OPINION ON FURTHER CONSIDERATION
The appellant was convicted of possessing and selling 56.09 grams of marihuana and tetrahydrocannabinol in Junction City, Kansas, in violation of Article 92 of the Uniform Code of Military Justice, 10 U.S.C. § 892. She was sentenced to be discharged from the service with a bad-conduct discharge, to forfeit $200.00 pay per month for five months, to be confined at hard labor for five months, and to be reduced to the lowest enlisted grade. The convening authority reduced the confinement to 61 days and the duration of the forfeitures to two *1030months and otherwise approved the sentence.
The appellant contends before us that the court lacked jurisdiction because the offenses were not service connected as required by O’Callahan v. Parker, 395 U.S. 258, 89 S.Ct. 1683, 23 L.Ed.2d 291 (1969). We disagree.
The question was not litigated at trial, but the record is adequate for us to resolve the jurisdictional issue. See United States v. McCarthy, 2 M.J. 26 (September 24, 1976). The pertinent facts may be briefly summarized. The appellant was a clerk in the unit message center. During duty hours, she approached Private First Class Abel DeLeon in the message center and asked him if he knew anyone who wanted to buy marihuana. Unbeknownst to the appellant, DeLeon was an informant for the local CID. Following instructions from the CID, DeLeon contacted the appellant and arranged to meet her in nearby Junction City to consummate the transfer. The meeting took place as planned, the sale was made, and the appellant was subsequently apprehended and charged with the offenses now before us.
This case is remarkably similar to McCarthy, supra. In that case a drug transaction was arranged between the accused and a fellow soldier during duty hours on post. The actual transfer, which involved three pounds of marihuana, took place off-post. The Court of Military Appeals found that the existence of the following Relford * factors established an overriding military interest in prosecuting the offense:
1. The formation of the criminal intent for the offense on-post.
2. The substantial connection between the defendant’s military duties and the crime.
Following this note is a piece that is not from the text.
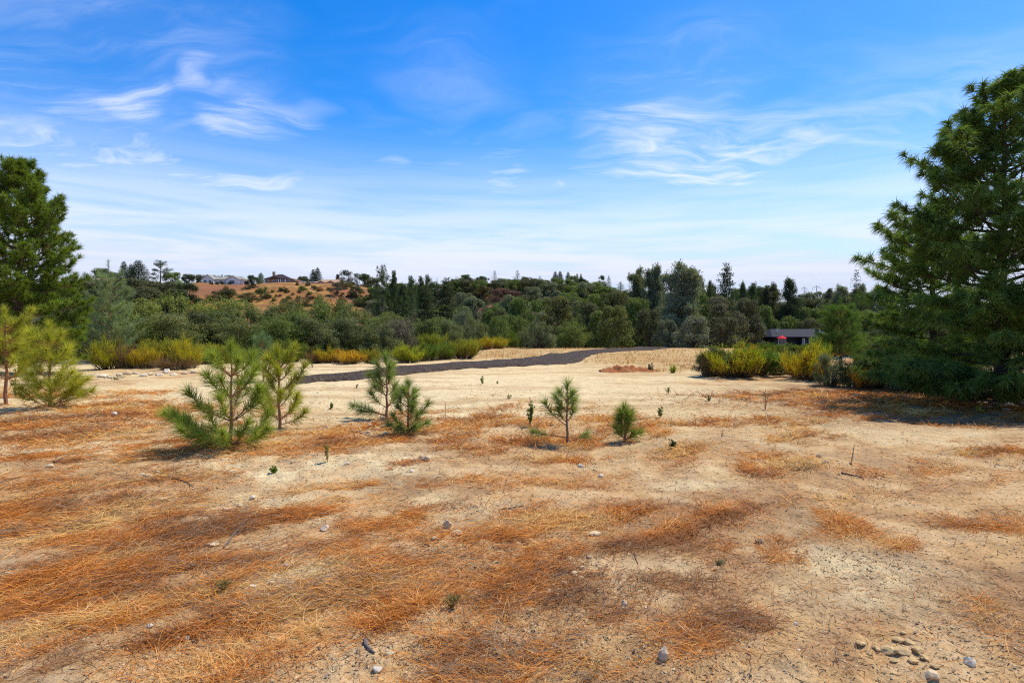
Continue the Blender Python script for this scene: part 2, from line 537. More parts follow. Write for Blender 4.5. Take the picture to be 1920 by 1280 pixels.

3. The transferee’s being engaged in the performance of military duties, known to the defendant, at the time the agreement to transfer was reached.
4. The threat posed to military personnel, and hence the military community itself, by the transfer of a substantial quantity of marihuana to a fellow soldier who was a known drug dealer.
The only significant difference between this case and McCarthy is that here the appellant did not sell a substantial quantity to a known drug dealer. Although this factor certainly strengthened McCarthy, its absence does not weaken the instant case. The remaining factors, we believe, provide a sufficient “military interest in deterring the [offense which] is distinct from and greater than that of civilian society.” Schlesinger v. Councilman, 420 U.S. 738, 760, 95 S.Ct. 1300, 1314, 43 L.Ed.2d 591 (1975). In short, the offenses are service connected within the meaning of O’Callahan.
Two other matters require brief comment. The appellant’s request for trial by military judge alone read: “I have been informed that Major Edwin J. is the military judge detailed. . . The last name was left blank. The military judge detailed to the case by appropriate orders was Major Edwin J. Lasner. The request is otherwise complete and accurate in all respects. It is signed by the appellant, the trial counsel, the defense counsel and the military judge.
We are satisfied that the request comports with all of the requirements of Article 16 of the Uniform Code of Military Justice. It is in writing, signed by the appellant and approved by Major Edwin J. Lasner, the presiding judge. The records of this agency reflect that at the time in question there was only one military judge with a first name and middle initial of “Edwin J.” and that is Major Edwin J. Lasner. The omission of the last name was only a slip of the pen which went undetected by the parties. We are satisfied that the appellant was aware of the identity of the military judge as required. Accordingly, we find no jurisdictional deficiency.
The trial counsel in his argument on sentence urged the judge to consider deterrence in general as well as it relates to the *1031individual appellant. This is error. United States v. Miller, 24 U.S.C.M.A. 181, 51 C.M.R. 400, 1 M.J. 357 (1976). However, we find no prejudice in view of the relatively lenient sentence approved by the convening authority. United States v. Mosely, 24 U.S.C.M.A. 173, 51 C.M.R. 392, 1 M.J. 350 (1976).
The opinion of this Court dated 30 March 1976 is withdrawn. The findings of guilty and the sentence are affirmed.
Senior Judge JONES and Judge FELDER concur.